There were also reports of a court order stopping the CAN elections. THISDAY investigation revealed that in a suit filed on June 9 by Gado and Pastor Kadima against CAN, Oritsejafor and Dziggau with file number: FCT/HC/CV/18622 and motion number: M/72852016, the duo sort an interim injunction to stop the elections. The court in hearing the motion ex parte for an order of injunction refused to grant the order but rather demanded the appearance of all the parties involved. Abreast with the fact that there was no court injunction, the Electoral College and NEC decided to hold the elections a day earlier than the scheduled date of June 15.

There were also reports that security operatives were trailing Oritsejafor and other senior CAN officials to arrest them over some allegations. But with the change of date for the polls, and taking cognisance of the fact that the court order stopping the elections was only a mere rumour, CAN NEC decided to go on with the elections, which later produced Ayokunle as the winner.

Troubled Exit
At the centre of the intrigues among CAN’s blocks is the outgoing president, Pastor Oritsejafor, who many tend to dislike due his tough stance on the protection and defence of Christians across the country. Since his emergence in 2010, Oritsejaor has attracted more controversy than any other former CAN president. During his tenure, observers believed that Oritsejafor was not accessible. His closeness to former President Goodluck Jonathan also did not help matters.

However, the preacher thoroughly gave account of his stewardship as a defender of Christians in the country. He will be remembered for standing tall and speaking truth to authority, especially, with regard TO the persecution and killing of northern Christians in the Boko Haram insurgency. For a day, he was not afraid of confronting the powers that be, including the current administration on the alienation of Christians. But his alleged involvement in the 2015 general elections might have dented his achievements. As he bows out in the coming weeks, Oritsejafor will be exiting in a not very friendly atmosphere.

Enter Ayokunle
As Ayokunle steps in, CAN is in dire need of transformation. Ayokunle will be stepping in at a time Christians in the country from North and South are facing stiff persecution from all corners. From Boko Haram, to Governor Nasir El-Rufai’s religious bill, herdsmen maiming and killing of locals in the North and South, to the Osun State hijab saga and aggrieved CAN members, the new president certainly has his hands full.

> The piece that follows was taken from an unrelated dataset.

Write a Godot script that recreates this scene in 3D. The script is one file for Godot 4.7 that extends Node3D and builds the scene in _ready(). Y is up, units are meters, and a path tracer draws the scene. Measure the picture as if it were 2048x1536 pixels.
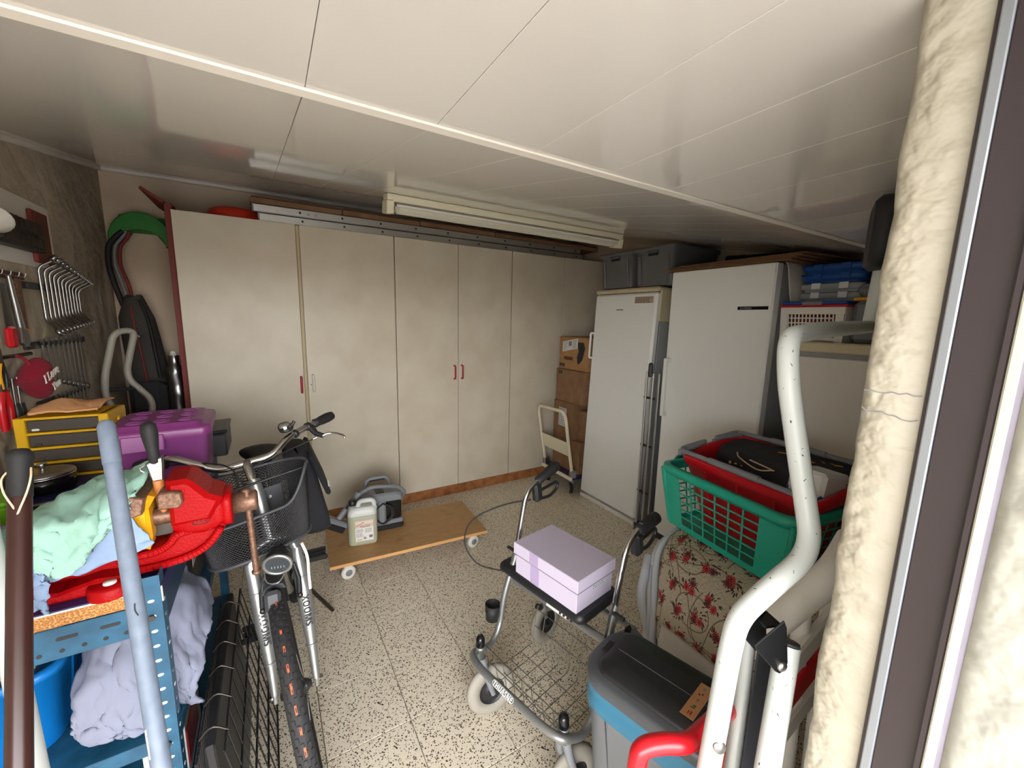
extends Node3D
# A cluttered garage store seen from its doorway. Units are metres, y is up, -z goes from the doorway to the wardrobes.

var used := {}
var mats := {}
var rng := RandomNumberGenerator.new()

func _ready() -> void:
	rng.seed = 7
	# camera
	var cam := Camera3D.new()
	cam.name = "camera"
	cam.fov = 87.294
	cam.near = 0.02
	cam.far = 200.0
	add_child(cam)
	cam.position = Vector3(0, 1.525, 0)
	cam.rotation_degrees = Vector3(-9.0608, -31.2395, 1.2205)
	# sky and exposure: an overcast day
	var env := Environment.new()
	env.background_mode = Environment.BG_SKY
	var sky := Sky.new()
	var sm := ProceduralSkyMaterial.new()
	sm.sky_top_color = Color(0.90, 0.905, 0.925)
	sm.sky_horizon_color = Color(0.937, 0.934, 0.928)
	sm.ground_bottom_color = Color(0.45, 0.43, 0.40)
	sm.ground_horizon_color = Color(0.6, 0.58, 0.55)
	sm.sky_energy_multiplier = 1.0
	sky.sky_material = sm
	env.sky = sky
	env.background_energy_multiplier = 1.0
	env.tonemap_mode = Environment.TONE_MAPPER_LINEAR
	env.tonemap_exposure = 20.5
	env.sdfgi_enabled = true
	env.ssao_enabled = true
	env.ssil_enabled = true
	var we := WorldEnvironment.new()
	we.name = "environment"
	we.environment = env
	add_child(we)
	make_materials()
	build_room()
	build_ceiling_lamp()
	build_wardrobes()
	build_wardrobe_tops()
	build_corner()
	build_wall_tools()
	build_bench()
	build_vise()
	build_bench_goods()
	build_poles()
	build_crate()
	build_bicycle()
	build_dolly()
	build_trolley()
	build_fridges()
	build_fridge_tops()
	build_chest()
	build_baskets()
	build_lounger()
	build_bin()
	build_frame()
	build_rollator()

# ---------------------------------------------------------------- helpers
func numbered(called: String) -> String:
	if not used.has(called):
		used[called] = 0
		return called
	used[called] += 1
	return "%s_%03d" % [called, used[called]]

func tag(o: Node, label := "", category := "", group := "", kind := "") -> void:
	if label != "": o.set_meta("label", label)
	if category != "": o.set_meta("category", category)
	if group != "": o.set_meta("group", group)
	if kind != "": o.set_meta("kind", kind)

func thing(called: String, label: String, category: String, at := Vector3.ZERO, b := Basis(), group := "") -> Node3D:
	var o := Node3D.new()
	o.name = numbered(called)
	add_child(o)
	o.position = at
	o.basis = b
	tag(o, label, category, group)
	return o

func obj(called: String, st: SurfaceTool, m: Material, parent: Node = null) -> MeshInstance3D:
	st.generate_normals()
	return put(called, st.commit(), m, parent)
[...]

To succeed, Ayokunle would have to learn from his predecessors’ weak points and chart a new course for the better. He would have to avoid the alleged complacency in the face of intimidation and brutalisation of Christians that ended John Cardinal Onaiyekan’s tenure. And also pick some pieces of advice on how not to meddle too much in politics, a style that earned Oritsejafor more condemnation than applause.

Ayokunle would also need to look at the porous intervention and charity programmes of CAN. For instance, many Christians who have been destitute and refugees have not been properly attended to by CAN or the Church. They have been left at the mercy of a disoriented government intervention project. Many believe this is the time to set up a fund for such purposes.
The day is still young for Ayokunle. But much lies on his style and approach.